** start **

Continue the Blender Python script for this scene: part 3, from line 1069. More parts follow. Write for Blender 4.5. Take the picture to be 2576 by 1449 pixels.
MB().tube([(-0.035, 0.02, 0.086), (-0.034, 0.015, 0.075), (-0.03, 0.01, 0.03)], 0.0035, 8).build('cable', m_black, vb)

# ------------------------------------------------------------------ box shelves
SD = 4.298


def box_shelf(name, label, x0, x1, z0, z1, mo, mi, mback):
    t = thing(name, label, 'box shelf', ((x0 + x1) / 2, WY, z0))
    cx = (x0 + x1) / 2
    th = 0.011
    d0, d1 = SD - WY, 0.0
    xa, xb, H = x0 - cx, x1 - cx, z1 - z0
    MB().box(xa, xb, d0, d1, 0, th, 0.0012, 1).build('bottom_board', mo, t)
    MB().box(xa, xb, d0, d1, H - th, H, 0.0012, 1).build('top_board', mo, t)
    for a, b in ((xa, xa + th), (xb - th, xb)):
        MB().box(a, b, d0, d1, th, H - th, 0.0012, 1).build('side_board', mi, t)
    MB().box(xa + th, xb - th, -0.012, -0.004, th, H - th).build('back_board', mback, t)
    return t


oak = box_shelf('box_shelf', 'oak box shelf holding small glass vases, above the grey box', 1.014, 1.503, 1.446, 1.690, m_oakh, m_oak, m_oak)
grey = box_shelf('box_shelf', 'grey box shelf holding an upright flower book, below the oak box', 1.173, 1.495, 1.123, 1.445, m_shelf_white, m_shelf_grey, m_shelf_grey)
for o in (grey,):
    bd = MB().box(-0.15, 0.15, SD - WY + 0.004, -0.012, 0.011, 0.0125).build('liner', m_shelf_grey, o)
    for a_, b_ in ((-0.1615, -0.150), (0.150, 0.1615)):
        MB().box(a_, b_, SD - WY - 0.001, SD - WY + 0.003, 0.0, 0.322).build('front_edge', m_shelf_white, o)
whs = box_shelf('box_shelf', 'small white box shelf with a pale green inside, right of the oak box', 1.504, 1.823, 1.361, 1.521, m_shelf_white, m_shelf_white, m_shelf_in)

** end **

- [Exercise]:
Print the listing above in full, exactly as it is.

- [Solution]:
Continue the Blender Python script for this scene: part 3, from line 1069. More parts follow. Write for Blender 4.5. Take the picture to be 2576 by 1449 pixels.
MB().tube([(-0.035, 0.02, 0.086), (-0.034, 0.015, 0.075), (-0.03, 0.01, 0.03)], 0.0035, 8).build('cable', m_black, vb)

# ------------------------------------------------------------------ box shelves
SD = 4.298


def box_shelf(name, label, x0, x1, z0, z1, mo, mi, mback):
    t = thing(name, label, 'box shelf', ((x0 + x1) / 2, WY, z0))
    cx = (x0 + x1) / 2
    th = 0.011
    d0, d1 = SD - WY, 0.0
    xa, xb, H = x0 - cx, x1 - cx, z1 - z0
    MB().box(xa, xb, d0, d1, 0, th, 0.0012, 1).build('bottom_board', mo, t)
    MB().box(xa, xb, d0, d1, H - th, H, 0.0012, 1).build('top_board', mo, t)
    for a, b in ((xa, xa + th), (xb - th, xb)):
        MB().box(a, b, d0, d1, th, H - th, 0.0012, 1).build('side_board', mi, t)
    MB().box(xa + th, xb - th, -0.012, -0.004, th, H - th).build('back_board', mback, t)
    return t


oak = box_shelf('box_shelf', 'oak box shelf holding small glass vases, above the grey box', 1.014, 1.503, 1.446, 1.690, m_oakh, m_oak, m_oak)
grey = box_shelf('box_shelf', 'grey box shelf holding an upright flower book, below the oak box', 1.173, 1.495, 1.123, 1.445, m_shelf_white, m_shelf_grey, m_shelf_grey)
for o in (grey,):
    bd = MB().box(-0.15, 0.15, SD - WY + 0.004, -0.012, 0.011, 0.0125).build('liner', m_shelf_grey, o)
    for a_, b_ in ((-0.1615, -0.150), (0.150, 0.1615)):
        MB().box(a_, b_, SD - WY - 0.001, SD - WY + 0.003, 0.0, 0.322).build('front_edge', m_shelf_white, o)
whs = box_shelf('box_shelf', 'small white box shelf with a pale green inside, right of the oak box', 1.504, 1.823, 1.361, 1.521, m_shelf_white, m_shelf_white, m_shelf_in)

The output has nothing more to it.